▶ [What is expected]
Copy out each line of the data holding "scene".

▶ [Source excerpt]
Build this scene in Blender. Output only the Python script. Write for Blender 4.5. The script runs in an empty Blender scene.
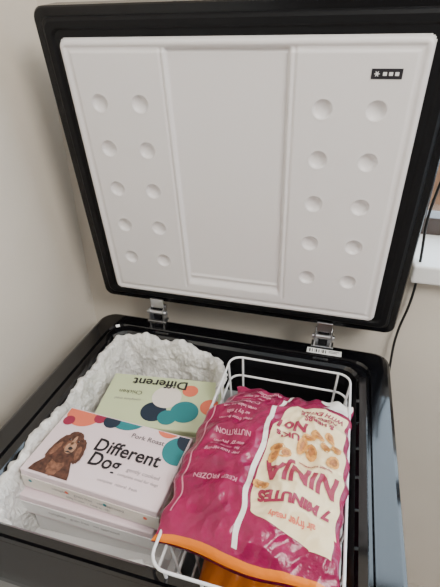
import bpy, bmesh, math, random
from mathutils import Vector, Matrix, noise
random.seed(3)
S=bpy.context.scene
COL=S.collection

# ---------------------------------------------------------------- materials
def mat(name,col,rough=.5,metal=0,bump=0,bscale=50,spec=.5,coat=0,var=0,vscale=8,trans=0,bdist=.004,det=4,sss=0):
    m=bpy.data.materials.new(name); m.use_nodes=True
    nt=m.node_tree; b=nt.nodes['Principled BSDF']
    b.inputs['Base Color'].default_value=(*col,1); b.inputs['Roughness'].default_value=rough
    b.inputs['Metallic'].default_value=metal; b.inputs['Specular IOR Level'].default_value=spec
    b.inputs['Coat Weight'].default_value=coat; b.inputs['Coat Roughness'].default_value=.08
    b.inputs['Transmission Weight'].default_value=trans
    tc=nt.nodes.new('ShaderNodeTexCoord')
    if bump:
        n=nt.nodes.new('ShaderNodeTexNoise'); n.inputs['Scale'].default_value=bscale; n.inputs['Detail'].default_value=det
        bp=nt.nodes.new('ShaderNodeBump'); bp.inputs['Strength'].default_value=bump; bp.inputs['Distance'].default_value=bdist
        nt.links.new(tc.outputs['Object'],n.inputs['Vector']); nt.links.new(n.outputs['Fac'],bp.inputs['Height']); nt.links.new(bp.outputs['Normal'],b.inputs['Normal'])
    if var:
        n=nt.nodes.new('ShaderNodeTexNoise'); n.inputs['Scale'].default_value=vscale; n.inputs['Detail'].default_value=3
        r=nt.nodes.new('ShaderNodeValToRGB')
        r.color_ramp.elements[0].position=.3; r.color_ramp.elements[1].position=.7
        r.color_ramp.elements[0].color=(*[c*(1-var) for c in col],1); r.color_ramp.elements[1].color=(*[min(1,c*(1+var)) for c in col],1)
        nt.links.new(tc.outputs['Object'],n.inputs['Vector']); nt.links.new(n.outputs['Fac'],r.inputs['Fac']); nt.links.new(r.outputs['Color'],b.inputs['Base Color'])
    return m
M_wall=mat('wall_paint',(.69,.63,.55),.85,bump=.08,bscale=180,var=.02)
M_trim=mat('white_gloss',(.85,.85,.84),.35)
M_floor=mat('floor_vinyl',(.42,.37,.32),.5,var=.15,vscale=4)
M_black=mat('black_gloss',(.003,.003,.004),.09,spec=.5,coat=.35)
M_blackl=mat('black_lid_edge',(.003,.003,.004),.22,spec=.3)
M_blackm=mat('black_gasket',(.004,.004,.005),.5,spec=.2)
M_lin=mat('lid_white_plastic',(.79,.76,.76),.38,bump=.05,bscale=140)
M_inner=mat('freezer_liner',(.45,.46,.47),.4)
M_frost=mat('frost',(.76,.745,.72),.5,bump=1,bscale=150,var=.20,vscale=24,bdist=.005,det=7)
M_metal=mat('hinge_steel',(.55,.55,.56),.28,metal=1)
M_wire=mat('white_wire',(.85,.85,.86),.3,coat=.3)
M_pinkb=mat('box_pink',(.82,.665,.70),.5)
M_cream=mat('box_cream',(.80,.73,.66),.55)
M_white=mat('box_white',(.81,.795,.785),.55)
M_green=mat('box_green',(.60,.67,.40),.5)
M_ink=mat('ink_black',(.012,.010,.014),.5)
M_grey=mat('ink_grey',(.28,.25,.26),.5)
M_teal=mat('ink_teal',(.02,.20,.22),.5)
M_navy=mat('ink_navy',(.010,.022,.045),.5)
M_coral=mat('ink_coral',(.74,.16,.09),.5)
M_orange=mat('ink_orange',(.80,.25,.04),.5)
M_maroon=mat('ink_maroon',(.30,.02,.06),.5)
M_dogb=mat('dog_brown',(.085,.032,.02),.6,var=.55,vscale=160)
M_dogl=mat('dog_tan',(.20,.085,.05),.6,var=.45,vscale=200)
M_dogt=mat('dog_light',(.40,.22,.14),.6,var=.35,vscale=200)
M_mag=mat('bag_magenta',(.265,.0,.058),.28,bump=.75,bscale=38,var=.25,vscale=30,spec=.4,bdist=.008,coat=.3)
M_bwhite=mat('bag_white',(.86,.81,.76),.34,bump=.4,bscale=40,spec=.3,bdist=.006)
M_blabel=mat('bag_label',(.88,.71,.43),.34,bump=.4,bscale=40,var=.06,vscale=60,spec=.3,bdist=.006)
M_borange=mat('bag_orange',(.80,.20,.01),.35,bump=.4,bscale=70,spec=.3)
M_bpink=mat('bag_pink_print',(.66,.25,.34),.4)
M_brown=mat('cooked_brown',(.42,.15,.035),.5,var=.45,vscale=200)
M_gold=mat('cooked_gold',(.65,.29,.06),.5,var=.35,vscale=200)
M_wframe=mat('window_frame_dark',(.05,.035,.03),.4)
M_brick=mat('outside_brick',(.35,.18,.10),.9,var=.3,vscale=12)
M_label=mat('label_silver',(.80,.80,.78),.35)
M_cable=mat('cable_black',(.01,.01,.01),.4)
mg=bpy.data.materials.new('window_glass'); mg.use_nodes=True
nt=mg.node_tree; nt.nodes.clear()
o_=nt.nodes.new('ShaderNodeOutputMaterial'); mx=nt.nodes.new('ShaderNodeMixShader'); tr=nt.nodes.new('ShaderNodeBsdfTransparent'); gl=nt.nodes.new('ShaderNodeBsdfGlossy'); gl.inputs['Roughness'].default_value=.03
mx.inputs[0].default_value=.06; nt.links.new(tr.outputs[0],mx.inputs[1]); nt.links.new(gl.outputs[0],mx.inputs[2]); nt.links.new(mx.outputs[0],o_.inputs[0])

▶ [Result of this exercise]
Build this scene in Blender. Output only the Python script. Write for Blender 4.5. The script runs in an empty Blender scene.
S=bpy.context.scene